Die eher schleppende soziale Bewegung ist nicht das einzige Dilemma der Kulturalisierung der Politik. Auch sonst lässt sich kaum erkennen, dass der paradoxe Run auf ein bedrohtes Kulturgut eine Wende zum Besseren eingeleitet hätte. Der Buchhandel ist noch immer in der Krise. Das "Leitmedium" Buch, das der Vorsteher des Börsenvereins des Deutschen Buchhandels, Dieter Schormann, beschwor, steht ein bisschen verloren neben der portativen Multimediamaschine, zu der Handy, Kamera und Computer auf der Hannoveraner Cebit fusionierten. Im Raume des Geistigen sieht es nicht viel besser aus: Die magnetische Anziehungskraft der Buchmesse für vier turbulente Tage steht in reziprokem Verhältnis zu dem Einfluss, den die auf ihr lancierten Ideen wirklich ausüben. Denn wenn die rituellen Beschwörungen des "Dialogs mit dem Osten" via Buch, die seit gut zehn Jahren im Leipziger Gewandhaus ausgestoßen worden sind, wirklich gehört worden wären, gäbe es diese überbordende Xenophilie hierzulande nicht, die der verhartzen Nation weismachen will: Deutsche Arbeiter, die kriminellen Ukrainer wollen Euch Eure Vollzeitarbeitsplätze in Call- und Eros-Centern wegnehmen!
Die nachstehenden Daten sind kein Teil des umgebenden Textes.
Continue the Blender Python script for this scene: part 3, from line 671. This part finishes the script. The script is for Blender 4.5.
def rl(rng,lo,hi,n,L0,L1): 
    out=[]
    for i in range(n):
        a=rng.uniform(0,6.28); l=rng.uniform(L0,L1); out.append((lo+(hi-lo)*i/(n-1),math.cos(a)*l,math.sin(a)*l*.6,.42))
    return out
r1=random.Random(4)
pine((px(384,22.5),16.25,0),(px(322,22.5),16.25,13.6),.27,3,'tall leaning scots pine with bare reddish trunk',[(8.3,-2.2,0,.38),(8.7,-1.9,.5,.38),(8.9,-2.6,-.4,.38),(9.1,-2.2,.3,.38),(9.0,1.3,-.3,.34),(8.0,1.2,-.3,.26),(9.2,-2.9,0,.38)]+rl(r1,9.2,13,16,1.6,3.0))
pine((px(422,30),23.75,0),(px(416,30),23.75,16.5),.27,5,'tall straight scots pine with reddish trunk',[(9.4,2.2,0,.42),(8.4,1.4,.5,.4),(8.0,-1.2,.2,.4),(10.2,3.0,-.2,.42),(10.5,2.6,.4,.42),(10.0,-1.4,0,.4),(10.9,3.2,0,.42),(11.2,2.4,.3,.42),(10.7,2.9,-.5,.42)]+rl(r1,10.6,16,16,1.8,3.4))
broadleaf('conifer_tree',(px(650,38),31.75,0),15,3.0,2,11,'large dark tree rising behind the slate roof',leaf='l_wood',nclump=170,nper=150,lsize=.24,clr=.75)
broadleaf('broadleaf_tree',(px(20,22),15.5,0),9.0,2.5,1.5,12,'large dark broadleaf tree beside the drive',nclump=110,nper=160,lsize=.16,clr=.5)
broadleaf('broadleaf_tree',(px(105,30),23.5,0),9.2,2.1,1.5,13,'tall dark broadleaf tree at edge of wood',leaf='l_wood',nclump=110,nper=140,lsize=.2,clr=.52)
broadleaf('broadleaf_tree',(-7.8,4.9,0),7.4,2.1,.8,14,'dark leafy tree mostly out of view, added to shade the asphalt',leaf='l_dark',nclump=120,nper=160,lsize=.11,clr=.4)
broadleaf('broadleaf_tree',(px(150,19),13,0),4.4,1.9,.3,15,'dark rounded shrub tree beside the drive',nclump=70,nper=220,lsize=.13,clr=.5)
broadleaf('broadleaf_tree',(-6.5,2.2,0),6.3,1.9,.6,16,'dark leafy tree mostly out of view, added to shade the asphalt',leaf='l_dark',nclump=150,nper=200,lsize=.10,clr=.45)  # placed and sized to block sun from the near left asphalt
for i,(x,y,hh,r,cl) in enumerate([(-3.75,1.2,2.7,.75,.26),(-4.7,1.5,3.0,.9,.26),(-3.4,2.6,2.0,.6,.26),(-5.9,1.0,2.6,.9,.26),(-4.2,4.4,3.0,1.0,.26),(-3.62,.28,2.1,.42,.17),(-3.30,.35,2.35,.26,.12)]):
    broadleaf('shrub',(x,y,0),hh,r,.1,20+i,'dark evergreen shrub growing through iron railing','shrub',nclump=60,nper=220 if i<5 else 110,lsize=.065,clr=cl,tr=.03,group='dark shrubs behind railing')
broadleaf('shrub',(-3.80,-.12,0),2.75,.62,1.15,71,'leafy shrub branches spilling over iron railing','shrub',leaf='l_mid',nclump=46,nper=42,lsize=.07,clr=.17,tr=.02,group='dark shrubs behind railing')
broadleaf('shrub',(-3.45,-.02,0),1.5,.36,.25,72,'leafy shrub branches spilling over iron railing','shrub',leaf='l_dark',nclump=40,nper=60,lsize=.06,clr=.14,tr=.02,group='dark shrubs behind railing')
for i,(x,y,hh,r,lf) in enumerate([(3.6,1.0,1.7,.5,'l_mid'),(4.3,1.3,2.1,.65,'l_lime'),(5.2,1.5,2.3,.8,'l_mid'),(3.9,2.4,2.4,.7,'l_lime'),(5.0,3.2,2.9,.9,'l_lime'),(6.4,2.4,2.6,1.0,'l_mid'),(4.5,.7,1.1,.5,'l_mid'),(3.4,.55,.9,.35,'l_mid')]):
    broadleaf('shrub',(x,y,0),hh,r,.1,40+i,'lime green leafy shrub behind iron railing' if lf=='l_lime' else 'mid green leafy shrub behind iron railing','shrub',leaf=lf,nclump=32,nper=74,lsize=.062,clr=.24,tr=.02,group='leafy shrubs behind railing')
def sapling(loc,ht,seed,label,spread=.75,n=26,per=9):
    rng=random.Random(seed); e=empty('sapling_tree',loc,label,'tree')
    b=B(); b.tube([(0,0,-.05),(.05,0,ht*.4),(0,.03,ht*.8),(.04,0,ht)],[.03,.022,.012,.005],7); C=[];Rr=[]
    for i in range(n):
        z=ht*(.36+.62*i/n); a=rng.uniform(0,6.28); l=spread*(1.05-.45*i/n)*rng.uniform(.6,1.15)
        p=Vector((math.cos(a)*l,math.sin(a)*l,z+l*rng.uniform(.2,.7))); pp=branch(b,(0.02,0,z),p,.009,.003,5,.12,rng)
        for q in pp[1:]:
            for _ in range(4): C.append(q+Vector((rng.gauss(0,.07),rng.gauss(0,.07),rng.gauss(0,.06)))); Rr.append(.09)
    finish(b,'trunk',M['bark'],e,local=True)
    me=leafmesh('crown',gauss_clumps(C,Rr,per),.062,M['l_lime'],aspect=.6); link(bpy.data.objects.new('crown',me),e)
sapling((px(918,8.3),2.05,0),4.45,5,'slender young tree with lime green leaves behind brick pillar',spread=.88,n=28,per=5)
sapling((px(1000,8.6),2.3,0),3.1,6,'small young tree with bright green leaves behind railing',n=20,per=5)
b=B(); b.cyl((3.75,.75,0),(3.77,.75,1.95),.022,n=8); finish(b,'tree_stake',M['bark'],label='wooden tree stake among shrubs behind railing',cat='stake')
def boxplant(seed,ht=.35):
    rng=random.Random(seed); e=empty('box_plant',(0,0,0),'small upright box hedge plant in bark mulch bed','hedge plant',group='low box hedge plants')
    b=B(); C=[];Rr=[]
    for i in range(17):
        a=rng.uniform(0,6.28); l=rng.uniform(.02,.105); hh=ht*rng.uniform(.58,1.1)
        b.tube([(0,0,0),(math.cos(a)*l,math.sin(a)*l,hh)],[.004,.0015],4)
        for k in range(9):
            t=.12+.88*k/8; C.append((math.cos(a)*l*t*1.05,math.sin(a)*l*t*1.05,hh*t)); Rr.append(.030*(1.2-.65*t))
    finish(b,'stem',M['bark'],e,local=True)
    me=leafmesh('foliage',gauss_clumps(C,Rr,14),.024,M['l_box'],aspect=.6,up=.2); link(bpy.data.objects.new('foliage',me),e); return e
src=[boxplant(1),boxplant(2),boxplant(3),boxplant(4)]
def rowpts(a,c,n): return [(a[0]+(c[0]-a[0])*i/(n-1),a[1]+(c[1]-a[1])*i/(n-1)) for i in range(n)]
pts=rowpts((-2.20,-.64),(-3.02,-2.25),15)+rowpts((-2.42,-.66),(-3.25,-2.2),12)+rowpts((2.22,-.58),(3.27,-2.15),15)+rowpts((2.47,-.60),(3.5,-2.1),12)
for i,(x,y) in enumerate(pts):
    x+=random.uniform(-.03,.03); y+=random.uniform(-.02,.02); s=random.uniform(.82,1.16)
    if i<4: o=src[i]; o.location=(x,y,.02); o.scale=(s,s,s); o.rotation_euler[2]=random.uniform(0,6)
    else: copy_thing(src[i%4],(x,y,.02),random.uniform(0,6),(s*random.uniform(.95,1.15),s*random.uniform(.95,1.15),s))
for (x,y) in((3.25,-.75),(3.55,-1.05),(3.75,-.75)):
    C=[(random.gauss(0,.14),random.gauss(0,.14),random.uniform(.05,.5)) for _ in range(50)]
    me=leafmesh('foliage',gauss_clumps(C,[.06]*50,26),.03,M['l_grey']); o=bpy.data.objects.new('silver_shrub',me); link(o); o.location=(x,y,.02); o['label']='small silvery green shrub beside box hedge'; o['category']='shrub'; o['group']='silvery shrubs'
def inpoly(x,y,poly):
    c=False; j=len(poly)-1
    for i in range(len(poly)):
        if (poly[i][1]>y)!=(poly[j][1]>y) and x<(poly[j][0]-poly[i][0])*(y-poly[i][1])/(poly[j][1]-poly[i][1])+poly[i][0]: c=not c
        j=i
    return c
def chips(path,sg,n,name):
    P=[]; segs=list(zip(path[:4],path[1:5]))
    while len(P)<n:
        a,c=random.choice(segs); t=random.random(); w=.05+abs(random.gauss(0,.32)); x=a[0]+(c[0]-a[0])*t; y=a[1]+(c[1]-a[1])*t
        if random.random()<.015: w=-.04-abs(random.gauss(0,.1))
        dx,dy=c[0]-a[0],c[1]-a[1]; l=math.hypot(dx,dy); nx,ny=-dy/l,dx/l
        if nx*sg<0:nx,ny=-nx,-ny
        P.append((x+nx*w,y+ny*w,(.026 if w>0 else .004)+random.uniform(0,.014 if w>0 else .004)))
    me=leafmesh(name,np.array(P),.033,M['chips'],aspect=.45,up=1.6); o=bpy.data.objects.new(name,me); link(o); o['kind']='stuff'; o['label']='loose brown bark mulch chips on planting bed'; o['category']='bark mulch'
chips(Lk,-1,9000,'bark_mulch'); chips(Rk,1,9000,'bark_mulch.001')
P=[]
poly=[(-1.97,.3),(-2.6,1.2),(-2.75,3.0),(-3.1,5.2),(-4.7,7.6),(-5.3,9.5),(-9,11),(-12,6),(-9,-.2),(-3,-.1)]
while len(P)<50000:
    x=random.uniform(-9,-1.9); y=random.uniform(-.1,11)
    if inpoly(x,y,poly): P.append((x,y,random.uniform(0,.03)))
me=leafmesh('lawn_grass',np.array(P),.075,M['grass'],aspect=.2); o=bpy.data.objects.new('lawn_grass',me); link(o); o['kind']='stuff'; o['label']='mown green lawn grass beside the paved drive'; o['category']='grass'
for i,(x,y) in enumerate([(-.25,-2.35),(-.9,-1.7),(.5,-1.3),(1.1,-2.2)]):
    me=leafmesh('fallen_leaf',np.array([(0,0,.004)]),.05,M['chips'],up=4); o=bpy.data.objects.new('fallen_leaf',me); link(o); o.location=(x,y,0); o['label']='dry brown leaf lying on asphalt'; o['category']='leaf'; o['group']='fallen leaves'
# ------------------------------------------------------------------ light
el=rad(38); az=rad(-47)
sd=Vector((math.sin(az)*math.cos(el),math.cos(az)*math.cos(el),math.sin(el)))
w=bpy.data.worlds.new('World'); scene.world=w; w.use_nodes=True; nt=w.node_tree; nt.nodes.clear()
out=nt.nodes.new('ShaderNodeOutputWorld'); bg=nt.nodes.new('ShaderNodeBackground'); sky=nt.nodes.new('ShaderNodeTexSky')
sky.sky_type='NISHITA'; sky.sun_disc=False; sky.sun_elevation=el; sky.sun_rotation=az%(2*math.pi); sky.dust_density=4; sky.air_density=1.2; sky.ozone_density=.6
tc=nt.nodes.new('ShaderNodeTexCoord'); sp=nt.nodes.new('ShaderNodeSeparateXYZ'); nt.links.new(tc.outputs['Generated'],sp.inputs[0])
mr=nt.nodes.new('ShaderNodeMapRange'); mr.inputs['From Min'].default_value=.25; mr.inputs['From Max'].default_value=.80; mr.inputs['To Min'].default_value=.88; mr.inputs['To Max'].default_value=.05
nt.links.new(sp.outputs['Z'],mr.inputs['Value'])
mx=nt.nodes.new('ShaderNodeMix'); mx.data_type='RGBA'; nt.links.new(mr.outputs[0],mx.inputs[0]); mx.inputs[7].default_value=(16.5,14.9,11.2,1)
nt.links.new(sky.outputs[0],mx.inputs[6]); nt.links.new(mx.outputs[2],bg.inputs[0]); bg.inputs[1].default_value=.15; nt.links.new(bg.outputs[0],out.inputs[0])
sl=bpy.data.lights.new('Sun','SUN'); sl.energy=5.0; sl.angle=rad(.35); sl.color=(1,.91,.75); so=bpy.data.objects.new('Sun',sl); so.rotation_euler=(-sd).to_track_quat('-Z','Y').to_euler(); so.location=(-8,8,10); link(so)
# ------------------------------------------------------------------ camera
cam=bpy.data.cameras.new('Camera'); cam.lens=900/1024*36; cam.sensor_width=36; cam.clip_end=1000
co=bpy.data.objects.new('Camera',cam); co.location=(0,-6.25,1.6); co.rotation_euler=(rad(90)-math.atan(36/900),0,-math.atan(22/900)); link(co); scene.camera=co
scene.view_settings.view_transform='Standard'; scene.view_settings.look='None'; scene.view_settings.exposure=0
Und ob der Dresdner Autor Uwe Tellkamp mit seinem politischen Roman Der Eisvogel wirklich vor dem demokratiefeindlichen "Extremismus der Mitte" warnen kann, wie er in Leipzig mit ernster Miene kund tat, bleibt erst einmal abzuwarten.

Aber man soll ja die Hoffnung nicht aufgeben. In ihrer Dankesrede berichtete Slavenka Drakulic, die kroatische Journalistin und diesjährige Trägerin des Leipziger Buchpreises zur europäischen Verständigung, wie sie durch ihr frühes Leseabenteuer Karl May immer ein ganz anderes Bild der Deutschen mit sich herumtrug, als ihr die jugoslawische Propaganda eingebläut hatte: da war der Deutsche der Feind schlechthin. Und Lothar Bisky, der sich als frisch gebackener Buchautor offenbar auch viel wohler fühlt denn als Vorsitzer seiner reformsteifen PDS, erinnerte sich, wie ihn die Lektüre des Kommunistischen Manifests als jungen Mann veränderte bis eines Tages der politische Funke über sprang. So gesehen hat die Nachricht, dass Wolfgang Englers Entwurf für eine "radikale Neugestaltung der Gesellchaft" Bürger, ohne Arbeit das meistgeklaute Buch am Stand seines Berliner Verlages war, auch ihre guten Seiten. Auch vor den Revolutionen der Zukunft steht womöglich doch noch - ein Buch.